A properly focused preaching plan has a unity of theme, and diversity of purpose, and comes from a variety of texts. This is challenging work. That is why a substantial portion of the universal Church outsources this task by using a lectionary system. That relieves the preacher of 1/3 of the planning burden.
You and I still must provide focus in a timely, creative manner. That is the real trick. My broad theme for the year is “beginnings”. One would think that there is a limited number of things you can say about “beginnings.” Therein lies the “work” part of this process.
Did I Overreach?
My most recently completed sermon series was from the wisdom literature of the Old Testament. The series title was Wisdom: Faith Begins to Work. Five book sermons, one each from Job, Psalms, Proverbs, Ecclesiastes, and Song of Solomon. As I went through the series, I concluded that it was perhaps an overreach in three ways. 1. The initial idea. 2. Book Sermon from Job. 3. Book Sermon from the Song of Solomon. Obviously points 2 and 3 follow from the real issue: it seemed, at times, like a bad idea. It looked great in October, but not so much in June.
In retrospect, five challenging book sermons required more weekly study than was easily accommodated. I had to make some concessions to time. I may not have overreached, but I was certainly stretched thin. The book sermon from Job went surprisingly well, and we had someone respond to the invitation for baptism, so it’s a little hard to be overly critical. The message from the Song of Solomon ended up being practical advice for marriage and did not draw criticism even though I had to read some explicit text from the pulpit.
I would not say that I went too far in this sermon series, but I definitely had to extend myself. That is fine for one series a year, or a particularly thorny problem that needs to be handled from the pulpit. Do that kind of work too often and you will wear out.
Did I leave the ball short?
Overreach is the result of ambition. Leaving the ball short is a result of an abundance of caution. Could I have done more? Did I leave something unclear, unsaid, or undisturbed? Should I have “gone for the pin?”
Preaching requires balancing the long-term growth of the congregation with pressing issues. The best approach is to incorporate emerging issues as they can be accommodated into the overall preaching plan for the year. Well-planned exegesis should always be bridging the gap between the world of the text and our contemporary situation. Sometimes the text will determine the shot, and sometimes our local circumstances.
The key is to always be aware that there are objective standards (the text) and more subjective circumstances which are the ingredients from which sound Biblical preaching is formed. On a golf course, one considers variable factors such as pin placement, wind, moisture, and temperature in deciding how to play a shot. The distance is always the same--many other things change. Similarly, what a text says is invariable. Everything else is, however, in flux. Effective preaching speaks to that flux from out of the text.
Middling Well
Instructions about preaching quite often discuss beginning well and ending well. These elements of the sermon are essential to the enterprise and often the most difficult to master. Similarly, beginning the year well and ending it well help to focus the year's preaching and keep the congregation focused on understanding scripture and learning to apply it. All well. All good. Like the middle of a sermon, the exegetical body is essential for its effectiveness as a message. And the middle of the year is important for the preacher’s yearly plan.

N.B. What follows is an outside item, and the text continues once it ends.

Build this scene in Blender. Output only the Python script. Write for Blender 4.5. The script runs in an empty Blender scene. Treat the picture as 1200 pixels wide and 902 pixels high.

Middling well, and thoroughly reviewing our work, helps ensure that the plan conceived, now some nine months ago, is still focused, and that the preacher is still excited about the plan. Review the year too early and we lack the data and information to fruitfully recalibrate. Review the year too late, and there is no time to reconsider.
This is the time. July is the perfect season for reviewing our year's preaching. We’ve done enough work to determine the integrity of the plan and have enough time left to subtly change focus if necessary. Yet, making any alterations requires taking the time to review. Your preaching will be improved by taking a hard look at what you have done so that you can improve what is to come.